I started off with the key elements of the campaign which are posters and stickers.
I put the names of the women that got murdered in Turkey in 2023, referencing the Anıt Sayaç web site as the source. The posters speak loud and clear, and prioritize the names of the women as the information with a purpose to echo their names through the streets and uncover them from the suppressed news. By putting the campaign name "Say Her Name" underneath the poster, repeats the purpose of the poster and raises awareness around the subject in a
fast-fashioned reach.
After the posters, the other key element for the campaign was the sticker. The sticker indicates a very subtle, simple sign of violence, and the campaign suggests this sticker to be sticked to whereever that has been a subject to violence against women. Therefore, if the news are prevented from the public, the public will ensure that no violence remains in the dark with the stickers and mark the places, squares, territories, the narrow streets that violence still takes place.
Posters and stickers work together and invade every street possible. To fend off the very government bodies that strip the public from transparent and accurate news, the public have to utilize these two key elements.
After the posters, the other key element for the campaign was the sticker. The sticker indicates a very subtle, simple sign of violence, and the campaign suggests this sticker to be sticked to whereever that has been a subject to violence against women. Therefore, if the news are prevented from the public, the public will ensure that no violence remains in the dark with the stickers and mark the places, squares, territories, the narrow streets that violence still takes place in.
Posters and stickers work together and invade every street possible. To fend off the very government bodies that strip the public from transparent and accurate news, the public have to utilize these two key elements.
Say Her Name, being a campaign design with an aim to reach out to the general audience and inform mass crowds, must not fall short in its social media influence too. Therefore, I created this video to be released to social media platforms, which has a couple suprising frames (seen on the right) that hijack the screen and add an intimidating point of view to the subject.

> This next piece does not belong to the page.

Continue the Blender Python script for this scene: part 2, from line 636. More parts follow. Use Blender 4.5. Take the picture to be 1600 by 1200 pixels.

The names you see on the screen could've been someone you know closely.
For the last element of the project, I thought of a way to reinforce a safe environment in the streets, and what would've been a way to ensure that with a campaign that can only visually be there. The campaign can't assign guards on the streets, the campaign is practically performing to right the government's wrongs, so what could be the way?
And then I thought of the symbolic meaning of the "eye" and how it can act as a "guard on the watch" in the places it is put. The watchful eye can force its presence into the streets and always remain there to watch out for people with ill intent against women and deter them.
In order to pursuit this idea, I wanted to use my own eye. Therefore I positioned my eye into an eye shaped hole I cut to black colored paper. I frantically looked around in the recording, representing the constant, tireless search of "The Eye" that is to be the new guard of the Say Her Name campaign.
In the 28 second video the eye gets more twisted, corrupted and disturbing as time passes. I wanted to illustrate how this watchful eye will change in look as the day slowly transitions into the night. Starting off from a really standard human eye look, the eye will graudally make its way to a scarier looking version as night steps in.
Say Her Name has been a campaign design that took an initiative on a subject that needed addressing, especially in my home country Turkey. In Turkey, violence against women is not the worst thing, but the prevention and suppression of it is.
I will probably never mark this project as complete, as the wish to expand it to greater deeds will not end within me, at least until Turkey is stripped clean from violence against women.
Therefore, I strongly suggest that campaigns like these should make its way into our lives much louder and much more frequently, and I am proud to see Say Her Name as an example to this.